Una buona soluzione prevede invece integrazioni murarie in mattoni di recupero o sagomati a mano volutamente eseguite in leggero sottosquadro, la sostituzione di elementi lignei con travi in legno massiccio uso Fiume o Trieste, cioè di evidente fabbricazione industriale, o la scelta di finiture contemporanee (pavimenti, rivestimenti e terminali degli impianti) di colori neutri e design minimalista.
Tali accorgimenti, che non compromettono la leggibilità globale dell'edificio e non ne nascondono sia l'antichità che le stratificazioni, da vicino dimostrano infatti la loro inequivocabile modernità.
Resta ora da chiarire come incoraggiare il recupero degli edifici abbandonati e la loro trasformazione in abitazione.
Le soluzioni percorribili sono essenzialmente due:
- la loro vendita o concessione a prezzi simbolici
-l'autorecupero.
Il primo metodo è stato sperimentato da numerosi piccoli comuni per ripopolare i propri territori: i bandi, spesso destinati a giovani coppie o a persone che desiderano impiantare una propria attività commerciale, artigianale o ricettiva, prevedono generalmente la vendita a un prezzo del tutto simbolico (ad esempio un euro) degli edifici dismessi di proprietà pubblica, con l'impegno da parte degli acquirenti a restaurarli e abitarvi per un certo numero di anni.

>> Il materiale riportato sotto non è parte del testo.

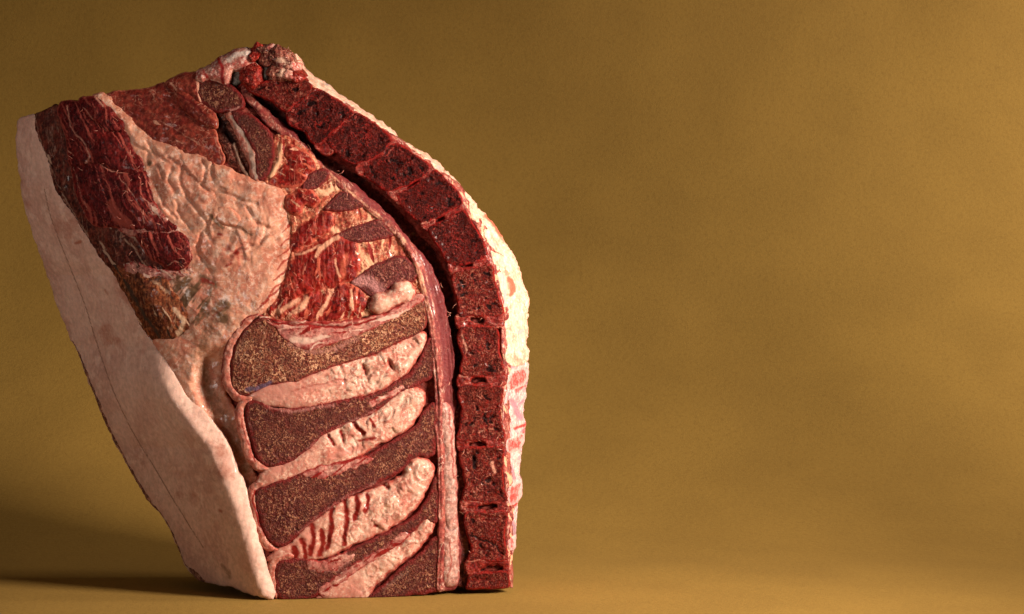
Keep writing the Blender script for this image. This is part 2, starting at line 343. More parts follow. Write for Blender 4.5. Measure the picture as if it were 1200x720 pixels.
def panel(name, pts, mat, h=0.0, dome=0.0, er=7.0, drop=2.8, thick=26.0, step=1.5, rough=0.9, rper=6.0, jag=1.6, jper=9.0, strokes=(),
          fib=None, fh=None, grow=3.0, back=None, parent=None, label=None, jagf=None):
    SEED[0] += 1; sd = SEED[0]
    o = spline(pts, True, 2.2)
    ctr = o.mean(0)
    # outward growth along normals and a little unevenness
    tn = np.roll(o, -1, 0) - np.roll(o, 1, 0); ln = np.hypot(tn[:, 0], tn[:, 1]) + 1e-9
    nrm = np.stack([tn[:, 1], -tn[:, 0]], 1) / ln[:, None]
    ar = np.sum(o[:, 0] * np.roll(o[:, 1], -1) - np.roll(o[:, 0], -1) * o[:, 1])
    if ar < 0: nrm = -nrm
    ds = seg_dist(o[:, 0], o[:, 1], SILH, True); gk = np.clip((ds - 1.5) / 5, 0, 1)
    if grow > 0.2 and back is None:
        g_ = 0.3 + (grow - 0.3) * gk
    else:
        g_ = grow
    if jagf is not None:
        jag = jag * jagf(o[:, 0], o[:, 1])
    o = o + nrm * (g_ + jag * fbm(o[:, 0], o[:, 1], jper, 2, sd) + 0.45 * jag * fbm(o[:, 0], o[:, 1], jper / 3, 2, sd + 7))[:, None]
    x0, y0 = o.min(0); x1, y1 = o.max(0)
    gx, gy = np.meshgrid(np.arange(x0, x1, step), np.arange(y0, y1, step * 0.87))
    gx = gx + (np.arange(gx.shape[0]) % 2)[:, None] * step * 0.5
    gx, gy = gx.ravel(), gy.ravel()
    gx = gx + rng.uniform(-.15, .15, len(gx)) * step; gy = gy + rng.uniform(-.15, .15, len(gy)) * step
    k = inside(gx, gy, o); gx, gy = gx[k], gy[k]
    k = seg_dist(gx, gy, o, True) > step * 0.55; gx, gy = gx[k], gy[k]
    n = len(o)
    vs = [Vector((a, b)) for a, b in o] + [Vector((a, b)) for a, b in zip(gx, gy)]
    V, _, F, *_ = delaunay_2d_cdt(vs, [(i, (i + 1) % n) for i in range(n)], [], 1, 1e-4)
    V = np.array([(v.x, v.y) for v in V]); F = np.array([f for f in F if len(f) == 3])
    a2 = (V[F[:, 1], 0] - V[F[:, 0], 0]) * (V[F[:, 2], 1] - V[F[:, 0], 1]) - (V[F[:, 2], 0] - V[F[:, 0], 0]) * (V[F[:, 1], 1] - V[F[:, 0], 1])
    F[a2 > 0] = F[a2 > 0][:, ::-1]                        # pixel y is down: this makes faces look at the camera
    F = F[:, ::-1]
    x, y = V[:, 0], V[:, 1]
    sdf = seg_dist(x, y, o, True)
    t = np.clip(sdf / er, 0, 1)
    H = h - drop * (1 - np.sqrt(np.clip(1 - (1 - t) ** 2, 0, 1)))
    if dome:
        H = H + dome * (1 - np.exp(-(sdf / (0.45 * sdf.max() + 1e-6)) ** 1.5))
    if rough:
        H = H + rough * (fbm(x, y, rper, 3, sd + 50) + 0.5 * fbm(x, y, rper * 3, 2, sd + 70)) * ss(0, 3, sdf)
    A = np.zeros(len(x)); B = np.zeros(len(x))
    if fib:
        ca, sa = math.cos(math.radians(fib['ang'])), math.sin(math.radians(fib['ang']))
        w = fbm(x, y, 30, 2, sd + 5) * fib.get('bend', 6)
        u, v = x * ca + y * sa, -x * sa + y * ca + w
        q = fbm(u / fib['len'], v / fib['wid'], 1.0, 3, sd + 3)
        H = H + fib.get('amp', 0.6) * q * ss(0, 4, sdf)
        for key in ('a', 'b'):
            if key in fib:
                m = ss(fib[key], fib[key] + 0.3, fbm(u / fib['len'] + 19, v / fib['wid'], 1.0, 3, sd + (9 if key == 'a' else 27)))
                if key == 'a': A = np.maximum(A, m)
                else: B = np.maximum(B, m)
    wx = x + 2.2 * fbm(x, y, 9, 2, sd + 1); wy = y + 2.2 * fbm(x, y, 9, 2, sd + 2)
    for st in strokes:
        key, amt, wd, path = st
        p = spline(path, False, 4.0) if len(path) > 2 else np.array(path, float)
        d = seg_dist(x, y, p) if key.endswith('s') else seg_dist(wx, wy, p)
        key = key[0]
        g = np.exp(-(d / wd) ** 2)
        if key == 'h': H = H + amt * g
        elif key == 'a': A = np.maximum(A, amt * g)
        else: B = np.maximum(B, amt * g)
    if fh is not None:
        r = fh(x, y, sdf, sd)
        H = H + r[0]
        if len(r) > 1: A = np.maximum(A, r[1])
        if len(r) > 2: B = np.maximum(B, r[2])
    D0 = depth(x, y)
    P = world(x, y, D0 - H)
    # boundary, skirt, back
    ed = {}
    for f in F:
        for i in range(3):
            e = (f[i], f[(i + 1) % 3])
            if (e[1], e[0]) in ed: del ed[(e[1], e[0])]
            else: ed[e] = 1
    nv = len(P)
    bid = {}
    skirt = []
    for (p, q) in ed:
        for r in (p, q):
            if r not in bid:
                bid[r] = nv + len(bid)
    bl = sorted(bid, key=bid.get)
    Pb = P[bl].copy()
    if back is None: Pb[:, 1] += thick * S
    else: Pb[:, 1] = back * S
    c = Pb.mean(0); Pb[:, 0] = c[0] + (Pb[:, 0] - c[0]) * 0.985
    Pb[:, 2] = np.where(Pb[:, 2] < 2 * S, Pb[:, 2], c[2] + (Pb[:, 2] - c[2]) * 0.985)
    for (p, q) in ed: skirt.append((q, p, bid[p], bid[q]))
    # close the back: walk the ring
    nxt = {p: q for (p, q) in ed}
    rings, seen = [], set()
    for s0 in nxt:
        if s0 in seen: continue
        ring, cur = [], s0
        while cur in nxt and cur not in seen:
            seen.add(cur); ring.append(bid[cur]); cur = nxt[cur]
        if len(ring) > 2: rings.append(ring[::-1])
    me = bpy.data.meshes.new(name)
    allv = np.concatenate([P, Pb]) - ORG
    me.from_pydata(allv.tolist(), [], [tuple(f) for f in F.tolist()] + skirt + rings)
    me.update()
    me.polygons.foreach_set("use_smooth", [True] * len(me.polygons))
    nb = len(Pb)
    for nm, arr, bv in (("edge", sdf, np.zeros(nb)), ("a", A, A[bl]), ("b", B, B[bl])):
        at = me.attributes.new(nm, 'FLOAT', 'POINT'); at.data.foreach_set("value", np.concatenate([arr, bv]).astype(np.float32))
    me.materials.append(M[mat])
    ob = bpy.data.objects.new(name, me); COL.objects.link(ob); ob.parent = parent or root
    if label: ob['label'] = label
    return ob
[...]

L'autorecupero è invece una pratica affine all'autocostruzione: un certo numero di famiglie decide di unire le forze fondando una cooperativa per restaurare con le proprie mani e nel tempo libero un certo numero di edifici da destinare alle proprie abitazioni.
Generalmente, tale operazione richiede l'affiliazione del nuovo gruppo a un'associazione già esistente destinata a questo scopo, in grado di garantire formazione, aiuto e assistenza da parte di tecnici abilitati e artigiani esperti.
Si tratta di una pratica decisamente virtuosa, perché in questo modo si possono recuperare a basso costo terreni ed edifici destinati a un degrado inevitabile, formando allo stesso tempo comunità di vicinato molto unite e coese.